それから荻野極は陰ながら見守ってきた騎手ですが、もうそれも難しいですね。現在62位ですが、すぐ上にはあの小林凌が居るんですよ?3年目で未だ通算20勝も挙げていない小林凌より下なんですよ?いやいや、どうしてこうなったと思わざるを得ないですね。2年目の47勝をピークに徐々に勝ち星を減らしていき、下位が定位置になるのは関西若手に良く見られる傾向ですが、彼はそれに抗う様子が見られないんですよ。期待していたとは言いませんが、次世代のトップ騎手になれる可能性があった騎手だけに、残念でなりません。


あと、今年デビューの新人ですが、メディアでも良く取り上げられているのが我らが猛蔵です。デビュー前に面白そうな注目株として指名した時にはこうなるのとは思いませんでしたね。13勝中8勝が東京で、馬券に絡んだ33回中、実に26回が東京での結果なので、関係者に大きなアピールになっている事は間違いないでしょう。次は夏競馬、ローカル開催でどこまでやれるか楽しみです。

一方、同期の中でその猛蔵より上位にいるのが小沢です。この2人はいつも競り合っていて、いつもくっついているのですが、上位に居るのは必ず小沢のような気がします。その小沢も札幌が始まるまではローカルより中央四場の方が多く、北海道シリーズが始まると札幌に移動しているので、夏はそっちで頑張るのかな。この2人の争いにも注目です。

それからあまり話題に上がってきませんが、角田もじわりじわりと追い上げています。しかし、彼はデビュー直後の3月だけで9つの3着を記録したように取りこぼしが多い印象があり、しかもそこそこ人気がある馬も多いので、何か一つパンチが足りないんですかね。噛み合ったら一気に勝ち星を量産しそうな感じがします。


我らが野中君は・・・

すっかり下位に定着してしまった野中君ですが、上昇気配はありません。いつも通りの中山、東京集中騎乗で、それが終われば苦しい夏のローカル戦が待っています。それなりに腕はあると思うのですよ。今年は1~3人に6回騎乗して2-0-3-1の成績ですし、人気馬に乗れればそこそこ勝てるハズです。

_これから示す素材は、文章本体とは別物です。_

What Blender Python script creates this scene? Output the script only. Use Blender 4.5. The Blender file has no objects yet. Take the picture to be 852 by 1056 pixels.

しかし、人気馬に乗る事が大変な騎手の世界、そう簡単に有力馬は回ってきません。特に今年は芝で未勝利ですし、主戦場となる未勝利戦も後が無い馬ばかりなので、なかなか頼みにくいですよね。

このまま年間10勝程度の騎手で終わってしまうのは悲しいですが、その可能性は非常に高そうです。はやり病が無ければ再び海外遠征して、少しは腕を磨けたと思いますが、今からじゃそれも難しいでしょう。結局、海外武者修行後の一瞬だけ輝いた形になってしまいました。藤懸のように粘り強く続けてチャンスを待つ騎手にはなって欲しくないなぁ。自分でチャンスを掴みに行って欲しかったよ・・・

なんだかこれで終わりのような文章ですが、もうそろそろ野中の応援を終えてもいいかなと思っているのですよ。もう一人の注目若手、坂井瑠星があそこまで活躍してしまうと、毎週毎週少ない騎乗馬と成績のデータをまとめ、落胆するのも辛いですからね。同じ海外武者修行組である坂井瑠星と比べながら追いかけてきましたが、今は菅原やミルコを追いかける方が楽しいですし、秋になれば丸2年になります。それだけの期間があって期待できる何かを見せられなかったのは野中君ですし、そうやって馬主や調教師、関係者の信頼も変化していくもんですから、たかが一ファンの私が諦めたっていいでしょう。

というわけで、野中君には最後に夏競馬で良い思い出を見せて欲しいもんです。